As mentioned above, the values are calculated by what is displayed on the screen. This can be confirmed by many different tests. Input a 5v signal, and set your scope to 100mv/division, and use the Vmax function. It will display stars because it is unknown. If it displayed 5v, it would be accurate, but it wouldn't make sense, because you're not looking at 5 volts. You can try the frequency measurement as well. Input a sine wave and turn on the hardware counter and the software freq function. At a long enough time base, both will display the same value. But shorten the time base so the displayed wave is less than 1 period, and you will see the stars again. It is more logical (on an oscilloscope) for the value to reflect what is displayed.
Some settings also reflect more accurate values than others. Input a 1v signal, and observe it at relatively close settings, like 500mv/div, 1v/div, 2v/div. The software function for Vmax will display 1v for all those settings. But try going up to 10v or higher (x10 probe setting). Even though the signal is still visible on screen, the numerical value will not be 1v. Most likely a limitation of the hardware as to a firmware issue where the hardware isn't communicating correctly with the software.

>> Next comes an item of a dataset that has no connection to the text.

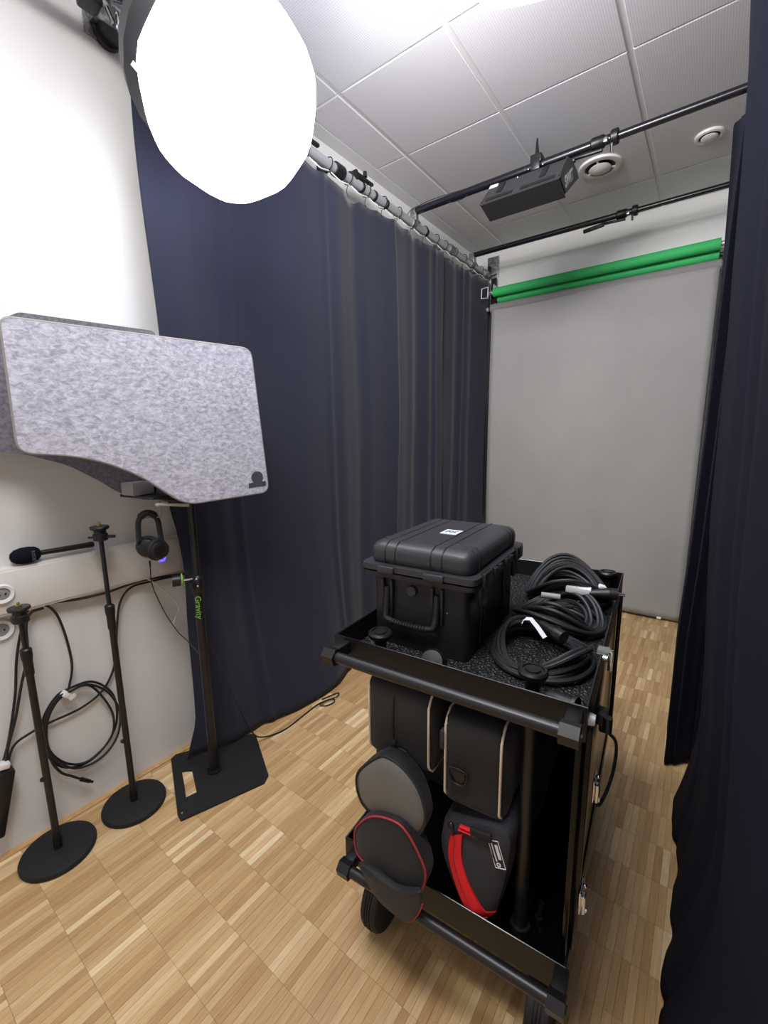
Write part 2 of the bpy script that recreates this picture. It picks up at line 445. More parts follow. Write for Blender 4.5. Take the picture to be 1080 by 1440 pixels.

Of course this discrepancy is easy to detect because you know what the actual value of the input signal is, but on the other hand you are looking for values that are incorrect. I've found that more vertical and horizontal settings give the accurate value compared to the wrong value. So if 5 different time bases give you 500rms, and 1 gives you 750rms, then the 5 are sure to be more accurate. You can most certainly find the correct value with quick tweaking.